» TASK GOAL:
Reproduce the whole listing, character for character.

» INFORMATION SHOWN:

-- Start --

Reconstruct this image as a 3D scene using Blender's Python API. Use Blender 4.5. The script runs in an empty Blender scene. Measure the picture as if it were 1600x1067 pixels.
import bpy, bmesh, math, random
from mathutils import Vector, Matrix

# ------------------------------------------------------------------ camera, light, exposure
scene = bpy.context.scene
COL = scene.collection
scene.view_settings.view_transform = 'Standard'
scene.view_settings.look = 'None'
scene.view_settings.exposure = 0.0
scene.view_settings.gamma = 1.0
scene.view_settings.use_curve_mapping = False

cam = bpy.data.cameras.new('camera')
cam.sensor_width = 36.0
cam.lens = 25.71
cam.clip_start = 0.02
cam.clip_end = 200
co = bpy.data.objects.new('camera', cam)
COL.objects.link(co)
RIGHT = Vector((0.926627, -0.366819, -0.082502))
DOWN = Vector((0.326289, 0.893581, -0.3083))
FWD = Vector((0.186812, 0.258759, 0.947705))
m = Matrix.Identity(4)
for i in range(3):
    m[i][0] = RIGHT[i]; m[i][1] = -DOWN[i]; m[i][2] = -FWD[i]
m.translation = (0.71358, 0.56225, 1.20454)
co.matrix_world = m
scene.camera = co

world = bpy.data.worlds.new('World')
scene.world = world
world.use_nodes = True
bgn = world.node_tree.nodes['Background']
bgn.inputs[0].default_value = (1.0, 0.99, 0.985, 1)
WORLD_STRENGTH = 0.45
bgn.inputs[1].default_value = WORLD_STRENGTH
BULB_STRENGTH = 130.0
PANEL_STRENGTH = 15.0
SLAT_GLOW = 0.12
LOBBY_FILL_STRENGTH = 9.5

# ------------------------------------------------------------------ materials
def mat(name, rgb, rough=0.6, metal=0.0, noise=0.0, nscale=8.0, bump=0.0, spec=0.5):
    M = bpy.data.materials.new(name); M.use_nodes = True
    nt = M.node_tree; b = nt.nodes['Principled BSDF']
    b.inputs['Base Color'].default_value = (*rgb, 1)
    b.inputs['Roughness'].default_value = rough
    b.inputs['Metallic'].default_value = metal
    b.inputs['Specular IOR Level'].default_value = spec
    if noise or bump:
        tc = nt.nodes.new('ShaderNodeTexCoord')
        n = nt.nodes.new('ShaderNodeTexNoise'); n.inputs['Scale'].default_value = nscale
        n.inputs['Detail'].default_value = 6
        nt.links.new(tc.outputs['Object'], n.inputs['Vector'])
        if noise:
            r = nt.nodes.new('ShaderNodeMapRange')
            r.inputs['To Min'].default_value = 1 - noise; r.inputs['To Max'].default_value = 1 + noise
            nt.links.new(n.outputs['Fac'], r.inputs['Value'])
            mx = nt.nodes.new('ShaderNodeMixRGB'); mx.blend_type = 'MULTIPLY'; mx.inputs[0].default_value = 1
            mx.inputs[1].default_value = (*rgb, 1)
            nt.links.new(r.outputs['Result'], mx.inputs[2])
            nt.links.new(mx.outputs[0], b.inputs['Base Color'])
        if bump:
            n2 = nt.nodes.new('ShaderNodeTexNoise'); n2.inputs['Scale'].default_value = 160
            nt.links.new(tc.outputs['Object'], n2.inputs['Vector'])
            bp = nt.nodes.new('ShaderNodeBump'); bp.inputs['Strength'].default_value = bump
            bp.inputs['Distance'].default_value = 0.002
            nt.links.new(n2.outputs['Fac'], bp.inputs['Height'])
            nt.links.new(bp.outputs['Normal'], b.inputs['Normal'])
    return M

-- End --

» THE REPLY:
Reconstruct this image as a 3D scene using Blender's Python API. Use Blender 4.5. The script runs in an empty Blender scene. Measure the picture as if it were 1600x1067 pixels.
import bpy, bmesh, math, random
from mathutils import Vector, Matrix

# ------------------------------------------------------------------ camera, light, exposure
scene = bpy.context.scene
COL = scene.collection
scene.view_settings.view_transform = 'Standard'
scene.view_settings.look = 'None'
scene.view_settings.exposure = 0.0
scene.view_settings.gamma = 1.0
scene.view_settings.use_curve_mapping = False

cam = bpy.data.cameras.new('camera')
cam.sensor_width = 36.0
cam.lens = 25.71
cam.clip_start = 0.02
cam.clip_end = 200
co = bpy.data.objects.new('camera', cam)
COL.objects.link(co)
RIGHT = Vector((0.926627, -0.366819, -0.082502))
DOWN = Vector((0.326289, 0.893581, -0.3083))
FWD = Vector((0.186812, 0.258759, 0.947705))
m = Matrix.Identity(4)
for i in range(3):
    m[i][0] = RIGHT[i]; m[i][1] = -DOWN[i]; m[i][2] = -FWD[i]
m.translation = (0.71358, 0.56225, 1.20454)
co.matrix_world = m
scene.camera = co

world = bpy.data.worlds.new('World')
scene.world = world
world.use_nodes = True
bgn = world.node_tree.nodes['Background']
bgn.inputs[0].default_value = (1.0, 0.99, 0.985, 1)
WORLD_STRENGTH = 0.45
bgn.inputs[1].default_value = WORLD_STRENGTH
BULB_STRENGTH = 130.0
PANEL_STRENGTH = 15.0
SLAT_GLOW = 0.12
LOBBY_FILL_STRENGTH = 9.5

# ------------------------------------------------------------------ materials
def mat(name, rgb, rough=0.6, metal=0.0, noise=0.0, nscale=8.0, bump=0.0, spec=0.5):
    M = bpy.data.materials.new(name); M.use_nodes = True
    nt = M.node_tree; b = nt.nodes['Principled BSDF']
    b.inputs['Base Color'].default_value = (*rgb, 1)
    b.inputs['Roughness'].default_value = rough
    b.inputs['Metallic'].default_value = metal
    b.inputs['Specular IOR Level'].default_value = spec
    if noise or bump:
        tc = nt.nodes.new('ShaderNodeTexCoord')
        n = nt.nodes.new('ShaderNodeTexNoise'); n.inputs['Scale'].default_value = nscale
        n.inputs['Detail'].default_value = 6
        nt.links.new(tc.outputs['Object'], n.inputs['Vector'])
        if noise:
            r = nt.nodes.new('ShaderNodeMapRange')
            r.inputs['To Min'].default_value = 1 - noise; r.inputs['To Max'].default_value = 1 + noise
            nt.links.new(n.outputs['Fac'], r.inputs['Value'])
            mx = nt.nodes.new('ShaderNodeMixRGB'); mx.blend_type = 'MULTIPLY'; mx.inputs[0].default_value = 1
            mx.inputs[1].default_value = (*rgb, 1)
            nt.links.new(r.outputs['Result'], mx.inputs[2])
            nt.links.new(mx.outputs[0], b.inputs['Base Color'])
        if bump:
            n2 = nt.nodes.new('ShaderNodeTexNoise'); n2.inputs['Scale'].default_value = 160
            nt.links.new(tc.outputs['Object'], n2.inputs['Vector'])
            bp = nt.nodes.new('ShaderNodeBump'); bp.inputs['Strength'].default_value = bump
            bp.inputs['Distance'].default_value = 0.002
            nt.links.new(n2.outputs['Fac'], bp.inputs['Height'])
            nt.links.new(bp.outputs['Normal'], b.inputs['Normal'])
    return M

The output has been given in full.